Israeli Prime Minister Benjamin Netanyahu continued celebrating his presumed victory as his centrist rival Benny Gantz said he “accepted the decision of the nation” following Tuesday’s general election.
“We will stand together,” Gantz, a former general, said according to The Jerusalem Post. “This is my first day of the next decade in which I will serve the people every way I can.”
Gantz did not call Netanyahu to concede, however. Netanyahu’s Likud party took about the same percentage of the vote as the Blue and White Alliance that backed Gantz. But Likud has enough allies in the Knesset, Israel’s national legislature, that Netanyahu can start forming a coalition government, reported USA Today.
Another Blue and White leader, Yair Lapid, promised to “embitter” the lives of Likud politicians until the next election, according to The Jerusalem Post.
“We are a ruling party with the will to win of a ruling party,” he said. “We won’t only go to the opposition. We are here to prepare for the next round.
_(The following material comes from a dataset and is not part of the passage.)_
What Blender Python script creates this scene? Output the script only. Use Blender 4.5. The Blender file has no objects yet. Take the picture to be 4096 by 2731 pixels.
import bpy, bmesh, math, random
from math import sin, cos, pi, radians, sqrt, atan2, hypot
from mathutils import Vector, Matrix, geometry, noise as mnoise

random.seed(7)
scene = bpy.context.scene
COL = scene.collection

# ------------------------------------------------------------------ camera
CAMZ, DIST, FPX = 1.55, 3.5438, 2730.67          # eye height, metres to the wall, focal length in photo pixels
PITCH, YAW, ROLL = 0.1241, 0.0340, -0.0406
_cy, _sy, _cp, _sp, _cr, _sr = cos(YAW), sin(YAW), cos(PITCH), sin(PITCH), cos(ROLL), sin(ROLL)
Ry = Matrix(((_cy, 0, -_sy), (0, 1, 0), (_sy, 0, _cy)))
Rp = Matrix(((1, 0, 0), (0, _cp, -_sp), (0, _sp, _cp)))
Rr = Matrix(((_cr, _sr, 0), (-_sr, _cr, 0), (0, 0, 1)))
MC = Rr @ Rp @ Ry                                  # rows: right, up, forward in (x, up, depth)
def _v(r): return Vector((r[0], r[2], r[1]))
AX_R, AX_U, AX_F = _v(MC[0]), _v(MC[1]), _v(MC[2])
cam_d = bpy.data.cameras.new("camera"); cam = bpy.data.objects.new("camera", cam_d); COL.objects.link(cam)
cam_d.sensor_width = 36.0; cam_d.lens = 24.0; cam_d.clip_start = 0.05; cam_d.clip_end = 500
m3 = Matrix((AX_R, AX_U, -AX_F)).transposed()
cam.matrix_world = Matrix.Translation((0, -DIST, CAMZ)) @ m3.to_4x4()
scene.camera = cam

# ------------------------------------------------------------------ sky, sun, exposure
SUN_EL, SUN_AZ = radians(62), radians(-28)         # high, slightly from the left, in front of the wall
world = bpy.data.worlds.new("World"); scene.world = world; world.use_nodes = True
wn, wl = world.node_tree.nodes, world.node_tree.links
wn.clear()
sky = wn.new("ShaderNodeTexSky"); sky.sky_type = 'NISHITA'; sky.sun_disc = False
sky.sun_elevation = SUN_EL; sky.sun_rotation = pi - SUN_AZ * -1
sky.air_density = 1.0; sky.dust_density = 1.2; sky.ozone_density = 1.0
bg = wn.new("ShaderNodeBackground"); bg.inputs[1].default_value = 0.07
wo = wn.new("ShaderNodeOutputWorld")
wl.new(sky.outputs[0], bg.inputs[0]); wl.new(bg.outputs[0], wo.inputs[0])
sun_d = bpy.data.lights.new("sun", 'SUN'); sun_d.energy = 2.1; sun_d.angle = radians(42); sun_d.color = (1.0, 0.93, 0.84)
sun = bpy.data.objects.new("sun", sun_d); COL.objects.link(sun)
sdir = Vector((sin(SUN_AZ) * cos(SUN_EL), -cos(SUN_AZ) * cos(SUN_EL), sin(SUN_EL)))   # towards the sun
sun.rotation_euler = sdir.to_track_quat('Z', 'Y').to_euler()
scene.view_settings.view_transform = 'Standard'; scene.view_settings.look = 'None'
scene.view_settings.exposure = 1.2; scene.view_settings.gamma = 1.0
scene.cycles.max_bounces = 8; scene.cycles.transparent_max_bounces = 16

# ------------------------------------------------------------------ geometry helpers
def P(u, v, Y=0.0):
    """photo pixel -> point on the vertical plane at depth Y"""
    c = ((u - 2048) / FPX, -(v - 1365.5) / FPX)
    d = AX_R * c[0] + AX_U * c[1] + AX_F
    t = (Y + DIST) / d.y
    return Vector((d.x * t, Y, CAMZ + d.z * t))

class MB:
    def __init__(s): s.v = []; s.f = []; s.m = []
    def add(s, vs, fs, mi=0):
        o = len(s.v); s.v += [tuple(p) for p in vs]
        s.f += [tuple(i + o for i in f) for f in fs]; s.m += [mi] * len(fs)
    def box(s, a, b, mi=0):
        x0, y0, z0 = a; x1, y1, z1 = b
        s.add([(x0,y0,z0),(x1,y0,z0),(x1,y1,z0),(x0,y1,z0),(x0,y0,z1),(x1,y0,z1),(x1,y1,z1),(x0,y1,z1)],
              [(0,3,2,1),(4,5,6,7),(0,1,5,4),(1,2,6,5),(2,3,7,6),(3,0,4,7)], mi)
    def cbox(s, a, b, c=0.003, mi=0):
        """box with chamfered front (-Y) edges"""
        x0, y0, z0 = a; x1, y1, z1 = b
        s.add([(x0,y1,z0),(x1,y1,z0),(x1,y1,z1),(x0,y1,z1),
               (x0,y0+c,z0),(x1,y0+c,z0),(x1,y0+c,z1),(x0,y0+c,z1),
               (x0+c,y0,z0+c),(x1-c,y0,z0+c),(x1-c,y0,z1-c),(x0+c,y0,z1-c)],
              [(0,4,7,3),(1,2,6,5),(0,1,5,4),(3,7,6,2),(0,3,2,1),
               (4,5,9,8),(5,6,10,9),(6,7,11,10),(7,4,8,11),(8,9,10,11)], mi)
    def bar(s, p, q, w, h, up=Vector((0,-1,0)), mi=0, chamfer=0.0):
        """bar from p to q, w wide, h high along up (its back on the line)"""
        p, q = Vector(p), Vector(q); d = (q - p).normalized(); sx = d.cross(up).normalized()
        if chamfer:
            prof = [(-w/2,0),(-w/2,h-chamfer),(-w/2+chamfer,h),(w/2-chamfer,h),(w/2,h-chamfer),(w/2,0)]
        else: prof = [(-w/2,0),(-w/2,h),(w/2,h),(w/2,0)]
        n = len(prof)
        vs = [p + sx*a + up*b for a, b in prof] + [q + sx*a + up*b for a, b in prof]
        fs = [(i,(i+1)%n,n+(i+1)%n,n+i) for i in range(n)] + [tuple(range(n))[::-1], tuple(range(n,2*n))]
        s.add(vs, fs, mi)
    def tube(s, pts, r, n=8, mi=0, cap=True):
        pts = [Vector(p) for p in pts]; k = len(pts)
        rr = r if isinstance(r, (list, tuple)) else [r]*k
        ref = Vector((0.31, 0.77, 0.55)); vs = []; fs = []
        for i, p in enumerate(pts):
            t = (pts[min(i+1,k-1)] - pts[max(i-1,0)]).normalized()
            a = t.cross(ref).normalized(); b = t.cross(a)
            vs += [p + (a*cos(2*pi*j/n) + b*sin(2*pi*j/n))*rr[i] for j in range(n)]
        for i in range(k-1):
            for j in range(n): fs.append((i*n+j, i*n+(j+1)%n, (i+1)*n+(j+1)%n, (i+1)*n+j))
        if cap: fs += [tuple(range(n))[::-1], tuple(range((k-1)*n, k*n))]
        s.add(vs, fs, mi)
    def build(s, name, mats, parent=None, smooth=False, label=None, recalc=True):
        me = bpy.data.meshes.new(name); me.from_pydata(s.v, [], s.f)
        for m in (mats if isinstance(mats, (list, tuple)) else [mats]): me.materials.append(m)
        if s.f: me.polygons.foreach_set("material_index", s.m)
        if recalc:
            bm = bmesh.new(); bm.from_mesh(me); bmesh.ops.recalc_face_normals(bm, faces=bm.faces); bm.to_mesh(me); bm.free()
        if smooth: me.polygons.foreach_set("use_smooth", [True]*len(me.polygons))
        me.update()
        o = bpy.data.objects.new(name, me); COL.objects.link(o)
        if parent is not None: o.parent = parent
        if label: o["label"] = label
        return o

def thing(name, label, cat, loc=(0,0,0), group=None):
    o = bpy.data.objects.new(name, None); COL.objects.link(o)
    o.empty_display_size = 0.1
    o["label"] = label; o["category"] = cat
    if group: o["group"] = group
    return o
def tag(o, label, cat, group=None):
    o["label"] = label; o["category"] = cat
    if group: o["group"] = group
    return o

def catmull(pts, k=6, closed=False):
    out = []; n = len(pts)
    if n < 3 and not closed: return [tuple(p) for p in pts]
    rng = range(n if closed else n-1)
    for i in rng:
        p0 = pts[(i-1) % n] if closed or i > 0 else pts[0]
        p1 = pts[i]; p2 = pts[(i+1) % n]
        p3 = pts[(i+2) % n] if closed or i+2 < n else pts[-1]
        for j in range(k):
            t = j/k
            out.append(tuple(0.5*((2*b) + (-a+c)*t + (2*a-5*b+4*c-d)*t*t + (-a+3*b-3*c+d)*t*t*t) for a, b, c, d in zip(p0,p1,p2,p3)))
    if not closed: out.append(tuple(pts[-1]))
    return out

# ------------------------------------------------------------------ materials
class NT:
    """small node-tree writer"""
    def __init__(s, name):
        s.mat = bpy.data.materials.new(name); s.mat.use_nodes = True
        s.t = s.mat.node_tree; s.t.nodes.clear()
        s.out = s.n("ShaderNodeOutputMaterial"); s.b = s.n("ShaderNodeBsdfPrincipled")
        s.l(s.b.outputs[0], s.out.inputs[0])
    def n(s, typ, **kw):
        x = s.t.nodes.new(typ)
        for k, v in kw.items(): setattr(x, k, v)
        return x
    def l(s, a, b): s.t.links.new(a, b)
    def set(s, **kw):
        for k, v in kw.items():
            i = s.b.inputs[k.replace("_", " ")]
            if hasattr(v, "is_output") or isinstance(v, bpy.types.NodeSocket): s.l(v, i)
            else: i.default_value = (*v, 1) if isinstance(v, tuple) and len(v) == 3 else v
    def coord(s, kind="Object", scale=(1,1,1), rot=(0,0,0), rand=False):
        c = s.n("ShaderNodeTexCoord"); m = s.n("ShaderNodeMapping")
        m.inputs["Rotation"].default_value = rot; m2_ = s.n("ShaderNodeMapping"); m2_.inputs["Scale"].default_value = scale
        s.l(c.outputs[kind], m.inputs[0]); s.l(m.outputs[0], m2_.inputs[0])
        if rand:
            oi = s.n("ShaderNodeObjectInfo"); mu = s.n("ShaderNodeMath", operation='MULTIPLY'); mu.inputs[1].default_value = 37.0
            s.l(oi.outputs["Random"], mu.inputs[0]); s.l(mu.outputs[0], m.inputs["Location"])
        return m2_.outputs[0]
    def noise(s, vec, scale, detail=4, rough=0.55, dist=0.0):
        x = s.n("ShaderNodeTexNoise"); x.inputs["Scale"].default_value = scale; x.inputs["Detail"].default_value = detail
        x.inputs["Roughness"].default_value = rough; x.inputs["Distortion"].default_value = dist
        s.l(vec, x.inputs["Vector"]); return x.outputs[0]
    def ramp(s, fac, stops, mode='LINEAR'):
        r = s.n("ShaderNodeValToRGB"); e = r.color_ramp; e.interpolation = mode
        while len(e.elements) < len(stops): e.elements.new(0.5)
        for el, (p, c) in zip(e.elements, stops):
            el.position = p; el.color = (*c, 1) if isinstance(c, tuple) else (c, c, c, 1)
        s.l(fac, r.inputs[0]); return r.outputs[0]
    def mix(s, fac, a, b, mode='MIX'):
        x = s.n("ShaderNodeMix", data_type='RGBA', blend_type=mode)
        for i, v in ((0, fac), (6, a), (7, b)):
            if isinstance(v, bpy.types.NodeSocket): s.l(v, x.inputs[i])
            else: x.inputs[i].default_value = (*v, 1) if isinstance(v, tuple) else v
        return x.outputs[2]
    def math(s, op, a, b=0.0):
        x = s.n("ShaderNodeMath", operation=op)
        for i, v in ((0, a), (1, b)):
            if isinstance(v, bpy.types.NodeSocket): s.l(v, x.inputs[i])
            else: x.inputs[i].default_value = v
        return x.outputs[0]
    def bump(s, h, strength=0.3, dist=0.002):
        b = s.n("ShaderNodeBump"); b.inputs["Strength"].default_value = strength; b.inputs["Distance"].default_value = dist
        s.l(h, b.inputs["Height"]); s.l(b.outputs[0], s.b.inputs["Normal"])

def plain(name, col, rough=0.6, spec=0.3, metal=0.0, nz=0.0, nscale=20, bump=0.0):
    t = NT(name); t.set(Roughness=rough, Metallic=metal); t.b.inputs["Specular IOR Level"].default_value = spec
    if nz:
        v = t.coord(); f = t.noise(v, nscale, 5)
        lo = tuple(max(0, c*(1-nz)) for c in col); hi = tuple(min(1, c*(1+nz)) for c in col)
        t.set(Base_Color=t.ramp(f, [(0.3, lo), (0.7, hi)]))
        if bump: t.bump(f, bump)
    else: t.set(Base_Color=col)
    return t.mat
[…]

We tell the Likud we will embitter your lives. We will make the Knesset a battleground and show what a real alternative is. We have opened our campaign for 2020.”
Lapid also said that had the election results meant Blue and White could form a coalition government, they would have tried to partner with Likud.
Netanyahu pleased some of the most politically conservative Israeli voters when he promised to annex Jewish West Bank settlements if re-elected, he said Saturday according to The New York Times. Likud has aligned itself with more right-wing and religious parties to ensure Netanyahu’s historic fifth term.